Requirements: Output all of the entries below precisely as written.

Source material:
-- Begin --

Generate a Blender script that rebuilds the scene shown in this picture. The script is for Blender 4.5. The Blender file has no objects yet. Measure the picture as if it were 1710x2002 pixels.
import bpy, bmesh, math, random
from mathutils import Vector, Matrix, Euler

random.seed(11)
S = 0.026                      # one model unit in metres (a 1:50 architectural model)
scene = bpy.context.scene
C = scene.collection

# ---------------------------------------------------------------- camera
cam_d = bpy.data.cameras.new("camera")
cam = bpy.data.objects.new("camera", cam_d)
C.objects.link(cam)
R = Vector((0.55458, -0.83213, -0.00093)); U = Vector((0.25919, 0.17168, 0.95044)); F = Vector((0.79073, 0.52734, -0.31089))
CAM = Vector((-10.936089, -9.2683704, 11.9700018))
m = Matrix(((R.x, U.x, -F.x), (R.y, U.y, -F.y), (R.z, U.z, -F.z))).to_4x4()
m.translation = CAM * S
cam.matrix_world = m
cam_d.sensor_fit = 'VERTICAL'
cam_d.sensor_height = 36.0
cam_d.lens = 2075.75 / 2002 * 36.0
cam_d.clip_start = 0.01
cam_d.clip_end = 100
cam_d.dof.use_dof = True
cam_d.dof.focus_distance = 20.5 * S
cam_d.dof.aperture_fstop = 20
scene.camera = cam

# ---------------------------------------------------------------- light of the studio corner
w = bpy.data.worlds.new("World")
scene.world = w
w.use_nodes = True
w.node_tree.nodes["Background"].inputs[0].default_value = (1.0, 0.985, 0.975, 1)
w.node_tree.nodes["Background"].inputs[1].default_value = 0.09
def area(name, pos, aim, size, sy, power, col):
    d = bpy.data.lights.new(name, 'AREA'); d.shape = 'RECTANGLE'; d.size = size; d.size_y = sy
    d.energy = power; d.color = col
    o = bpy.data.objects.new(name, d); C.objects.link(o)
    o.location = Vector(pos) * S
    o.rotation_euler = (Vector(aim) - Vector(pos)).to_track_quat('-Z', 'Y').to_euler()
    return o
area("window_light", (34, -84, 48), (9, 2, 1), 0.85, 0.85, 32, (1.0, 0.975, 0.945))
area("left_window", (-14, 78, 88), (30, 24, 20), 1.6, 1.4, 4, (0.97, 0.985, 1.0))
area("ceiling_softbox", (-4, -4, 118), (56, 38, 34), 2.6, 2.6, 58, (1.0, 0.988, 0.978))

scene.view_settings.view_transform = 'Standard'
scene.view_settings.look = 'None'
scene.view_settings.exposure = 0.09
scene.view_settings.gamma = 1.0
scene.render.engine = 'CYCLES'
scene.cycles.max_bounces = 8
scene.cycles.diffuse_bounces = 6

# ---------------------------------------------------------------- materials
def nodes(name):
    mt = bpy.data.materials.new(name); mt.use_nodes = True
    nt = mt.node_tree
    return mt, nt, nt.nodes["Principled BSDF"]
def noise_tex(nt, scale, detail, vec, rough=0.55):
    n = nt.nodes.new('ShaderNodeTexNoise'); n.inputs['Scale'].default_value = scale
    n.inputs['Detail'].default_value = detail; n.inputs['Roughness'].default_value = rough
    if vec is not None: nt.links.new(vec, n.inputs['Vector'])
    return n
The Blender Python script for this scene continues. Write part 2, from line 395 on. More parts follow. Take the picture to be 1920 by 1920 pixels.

-- End --

Full response:
Generate a Blender script that rebuilds the scene shown in this picture. The script is for Blender 4.5. The Blender file has no objects yet. Measure the picture as if it were 1710x2002 pixels.
import bpy, bmesh, math, random
from mathutils import Vector, Matrix, Euler

random.seed(11)
S = 0.026                      # one model unit in metres (a 1:50 architectural model)
scene = bpy.context.scene
C = scene.collection

# ---------------------------------------------------------------- camera
cam_d = bpy.data.cameras.new("camera")
cam = bpy.data.objects.new("camera", cam_d)
C.objects.link(cam)
R = Vector((0.55458, -0.83213, -0.00093)); U = Vector((0.25919, 0.17168, 0.95044)); F = Vector((0.79073, 0.52734, -0.31089))
CAM = Vector((-10.936089, -9.2683704, 11.9700018))
m = Matrix(((R.x, U.x, -F.x), (R.y, U.y, -F.y), (R.z, U.z, -F.z))).to_4x4()
m.translation = CAM * S
cam.matrix_world = m
cam_d.sensor_fit = 'VERTICAL'
cam_d.sensor_height = 36.0
cam_d.lens = 2075.75 / 2002 * 36.0
cam_d.clip_start = 0.01
cam_d.clip_end = 100
cam_d.dof.use_dof = True
cam_d.dof.focus_distance = 20.5 * S
cam_d.dof.aperture_fstop = 20
scene.camera = cam

# ---------------------------------------------------------------- light of the studio corner
w = bpy.data.worlds.new("World")
scene.world = w
w.use_nodes = True
w.node_tree.nodes["Background"].inputs[0].default_value = (1.0, 0.985, 0.975, 1)
w.node_tree.nodes["Background"].inputs[1].default_value = 0.09
def area(name, pos, aim, size, sy, power, col):
    d = bpy.data.lights.new(name, 'AREA'); d.shape = 'RECTANGLE'; d.size = size; d.size_y = sy
    d.energy = power; d.color = col
    o = bpy.data.objects.new(name, d); C.objects.link(o)
    o.location = Vector(pos) * S
    o.rotation_euler = (Vector(aim) - Vector(pos)).to_track_quat('-Z', 'Y').to_euler()
    return o
area("window_light", (34, -84, 48), (9, 2, 1), 0.85, 0.85, 32, (1.0, 0.975, 0.945))
area("left_window", (-14, 78, 88), (30, 24, 20), 1.6, 1.4, 4, (0.97, 0.985, 1.0))
area("ceiling_softbox", (-4, -4, 118), (56, 38, 34), 2.6, 2.6, 58, (1.0, 0.988, 0.978))

scene.view_settings.view_transform = 'Standard'
scene.view_settings.look = 'None'
scene.view_settings.exposure = 0.09
scene.view_settings.gamma = 1.0
scene.render.engine = 'CYCLES'
scene.cycles.max_bounces = 8
scene.cycles.diffuse_bounces = 6

# ---------------------------------------------------------------- materials
def nodes(name):
    mt = bpy.data.materials.new(name); mt.use_nodes = True
    nt = mt.node_tree
    return mt, nt, nt.nodes["Principled BSDF"]
def noise_tex(nt, scale, detail, vec, rough=0.55):
    n = nt.nodes.new('ShaderNodeTexNoise'); n.inputs['Scale'].default_value = scale
    n.inputs['Detail'].default_value = detail; n.inputs['Roughness'].default_value = rough
    if vec is not None: nt.links.new(vec, n.inputs['Vector'])
    return n
The Blender Python script for this scene continues. Write part 2, from line 395 on. More parts follow. Take the picture to be 1920 by 1920 pixels.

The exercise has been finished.